Count the lines below that contain the word "scene", and reply with that number alone.

──────── DATA SECTION

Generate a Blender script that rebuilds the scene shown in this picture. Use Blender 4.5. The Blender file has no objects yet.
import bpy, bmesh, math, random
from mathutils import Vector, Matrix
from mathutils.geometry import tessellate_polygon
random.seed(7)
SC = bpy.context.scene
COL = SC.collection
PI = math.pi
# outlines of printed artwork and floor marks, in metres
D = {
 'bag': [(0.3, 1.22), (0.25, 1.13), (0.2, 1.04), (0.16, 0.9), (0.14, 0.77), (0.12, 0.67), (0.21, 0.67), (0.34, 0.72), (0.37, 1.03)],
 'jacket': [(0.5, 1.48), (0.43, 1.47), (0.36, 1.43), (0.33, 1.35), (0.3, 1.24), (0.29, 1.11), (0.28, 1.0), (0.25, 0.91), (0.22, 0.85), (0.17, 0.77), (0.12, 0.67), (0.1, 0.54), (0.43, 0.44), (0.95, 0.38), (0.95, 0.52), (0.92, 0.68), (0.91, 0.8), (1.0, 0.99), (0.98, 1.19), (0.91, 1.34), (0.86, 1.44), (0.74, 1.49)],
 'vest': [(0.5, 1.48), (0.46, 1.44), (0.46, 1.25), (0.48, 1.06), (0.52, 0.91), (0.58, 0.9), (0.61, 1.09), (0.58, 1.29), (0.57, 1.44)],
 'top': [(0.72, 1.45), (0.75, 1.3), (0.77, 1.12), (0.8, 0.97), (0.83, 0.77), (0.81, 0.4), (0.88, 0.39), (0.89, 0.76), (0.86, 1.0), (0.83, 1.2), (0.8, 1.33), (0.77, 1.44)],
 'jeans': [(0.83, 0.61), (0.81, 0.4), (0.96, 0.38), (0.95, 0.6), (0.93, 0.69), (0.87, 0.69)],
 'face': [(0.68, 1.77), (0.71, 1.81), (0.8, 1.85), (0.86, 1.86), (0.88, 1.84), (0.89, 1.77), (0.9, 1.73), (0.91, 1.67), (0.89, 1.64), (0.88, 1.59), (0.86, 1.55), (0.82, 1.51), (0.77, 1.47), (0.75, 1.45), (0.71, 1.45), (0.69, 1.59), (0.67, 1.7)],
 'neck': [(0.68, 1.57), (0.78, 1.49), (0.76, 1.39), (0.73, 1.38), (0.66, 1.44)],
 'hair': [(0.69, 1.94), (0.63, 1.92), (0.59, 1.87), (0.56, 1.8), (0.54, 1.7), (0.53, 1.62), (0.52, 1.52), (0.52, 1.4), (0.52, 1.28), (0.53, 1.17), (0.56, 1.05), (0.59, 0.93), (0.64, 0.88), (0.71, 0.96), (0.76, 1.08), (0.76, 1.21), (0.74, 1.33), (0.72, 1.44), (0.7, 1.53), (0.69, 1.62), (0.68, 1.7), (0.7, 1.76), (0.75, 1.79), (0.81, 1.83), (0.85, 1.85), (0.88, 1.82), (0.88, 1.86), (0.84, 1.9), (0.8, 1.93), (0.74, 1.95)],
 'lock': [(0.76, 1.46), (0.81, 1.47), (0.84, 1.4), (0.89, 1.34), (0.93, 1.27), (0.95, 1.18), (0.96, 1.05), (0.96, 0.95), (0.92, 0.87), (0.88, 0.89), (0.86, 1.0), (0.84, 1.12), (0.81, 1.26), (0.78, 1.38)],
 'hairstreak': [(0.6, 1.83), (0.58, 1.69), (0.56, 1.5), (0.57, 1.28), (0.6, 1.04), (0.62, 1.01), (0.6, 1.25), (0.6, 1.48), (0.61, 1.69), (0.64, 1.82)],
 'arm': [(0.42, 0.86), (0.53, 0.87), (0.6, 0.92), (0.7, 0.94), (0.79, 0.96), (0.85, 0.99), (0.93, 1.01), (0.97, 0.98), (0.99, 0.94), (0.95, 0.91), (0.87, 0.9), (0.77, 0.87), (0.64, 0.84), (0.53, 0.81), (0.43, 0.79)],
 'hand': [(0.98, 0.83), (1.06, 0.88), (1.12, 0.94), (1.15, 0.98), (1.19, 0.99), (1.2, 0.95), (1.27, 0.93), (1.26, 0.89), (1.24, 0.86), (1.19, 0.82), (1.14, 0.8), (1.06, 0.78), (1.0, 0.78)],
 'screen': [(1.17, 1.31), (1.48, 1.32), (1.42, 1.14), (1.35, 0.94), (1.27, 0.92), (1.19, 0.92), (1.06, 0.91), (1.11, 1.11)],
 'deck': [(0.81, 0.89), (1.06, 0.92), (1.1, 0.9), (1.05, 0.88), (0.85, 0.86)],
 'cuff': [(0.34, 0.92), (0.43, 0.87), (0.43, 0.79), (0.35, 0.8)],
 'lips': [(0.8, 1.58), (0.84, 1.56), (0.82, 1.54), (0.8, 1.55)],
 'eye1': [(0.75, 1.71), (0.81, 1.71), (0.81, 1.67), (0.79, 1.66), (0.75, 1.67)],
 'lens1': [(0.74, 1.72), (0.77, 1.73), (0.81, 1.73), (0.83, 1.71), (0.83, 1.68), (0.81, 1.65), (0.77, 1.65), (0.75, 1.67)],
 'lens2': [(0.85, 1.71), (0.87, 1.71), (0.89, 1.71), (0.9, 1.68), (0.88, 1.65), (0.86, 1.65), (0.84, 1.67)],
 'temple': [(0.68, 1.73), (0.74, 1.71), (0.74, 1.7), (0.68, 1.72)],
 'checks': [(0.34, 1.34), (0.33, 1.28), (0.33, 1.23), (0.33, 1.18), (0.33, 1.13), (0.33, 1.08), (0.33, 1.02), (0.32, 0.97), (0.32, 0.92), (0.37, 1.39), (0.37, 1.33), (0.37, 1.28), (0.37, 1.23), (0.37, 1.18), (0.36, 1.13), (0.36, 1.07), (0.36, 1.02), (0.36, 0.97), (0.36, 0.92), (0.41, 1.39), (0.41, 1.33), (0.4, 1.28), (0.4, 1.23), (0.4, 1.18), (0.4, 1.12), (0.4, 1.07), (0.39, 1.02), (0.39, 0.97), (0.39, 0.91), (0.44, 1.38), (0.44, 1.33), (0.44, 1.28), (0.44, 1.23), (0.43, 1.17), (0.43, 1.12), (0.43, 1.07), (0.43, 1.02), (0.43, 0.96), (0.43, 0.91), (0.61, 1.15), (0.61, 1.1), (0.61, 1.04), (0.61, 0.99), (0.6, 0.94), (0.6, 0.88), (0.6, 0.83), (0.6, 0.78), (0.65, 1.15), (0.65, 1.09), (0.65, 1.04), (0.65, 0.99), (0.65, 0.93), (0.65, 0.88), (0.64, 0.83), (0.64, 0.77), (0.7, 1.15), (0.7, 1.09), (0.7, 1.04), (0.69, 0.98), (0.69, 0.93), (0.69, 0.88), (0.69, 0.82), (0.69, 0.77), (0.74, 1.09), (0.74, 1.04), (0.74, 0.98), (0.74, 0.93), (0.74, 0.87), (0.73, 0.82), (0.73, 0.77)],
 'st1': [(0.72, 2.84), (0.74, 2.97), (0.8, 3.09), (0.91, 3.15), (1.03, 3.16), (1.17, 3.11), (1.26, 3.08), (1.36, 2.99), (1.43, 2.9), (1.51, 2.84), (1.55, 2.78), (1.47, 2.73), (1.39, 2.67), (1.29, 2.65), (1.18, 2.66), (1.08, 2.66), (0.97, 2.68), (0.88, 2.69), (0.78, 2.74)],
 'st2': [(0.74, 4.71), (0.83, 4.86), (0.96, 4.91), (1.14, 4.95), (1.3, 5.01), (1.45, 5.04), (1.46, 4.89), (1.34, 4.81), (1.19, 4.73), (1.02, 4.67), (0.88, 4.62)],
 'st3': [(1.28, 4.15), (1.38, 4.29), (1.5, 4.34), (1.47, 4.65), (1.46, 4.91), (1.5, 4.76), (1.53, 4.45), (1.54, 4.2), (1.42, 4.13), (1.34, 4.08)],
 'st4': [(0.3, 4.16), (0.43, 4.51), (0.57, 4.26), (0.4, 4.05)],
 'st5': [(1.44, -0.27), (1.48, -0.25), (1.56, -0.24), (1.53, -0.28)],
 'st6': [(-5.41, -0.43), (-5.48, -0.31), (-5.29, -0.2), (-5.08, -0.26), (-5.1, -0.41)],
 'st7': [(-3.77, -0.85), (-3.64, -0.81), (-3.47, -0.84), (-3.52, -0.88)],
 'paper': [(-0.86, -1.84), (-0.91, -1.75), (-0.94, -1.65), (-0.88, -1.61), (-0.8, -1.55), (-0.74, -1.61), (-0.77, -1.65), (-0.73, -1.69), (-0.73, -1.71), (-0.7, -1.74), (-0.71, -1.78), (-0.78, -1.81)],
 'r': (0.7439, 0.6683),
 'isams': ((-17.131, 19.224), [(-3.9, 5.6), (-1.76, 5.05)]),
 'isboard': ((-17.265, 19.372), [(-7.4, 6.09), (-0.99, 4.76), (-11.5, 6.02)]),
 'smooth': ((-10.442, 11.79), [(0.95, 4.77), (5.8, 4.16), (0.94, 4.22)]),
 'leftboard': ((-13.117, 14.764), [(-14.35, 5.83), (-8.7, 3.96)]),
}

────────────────

- WRITTEN REPLY -
2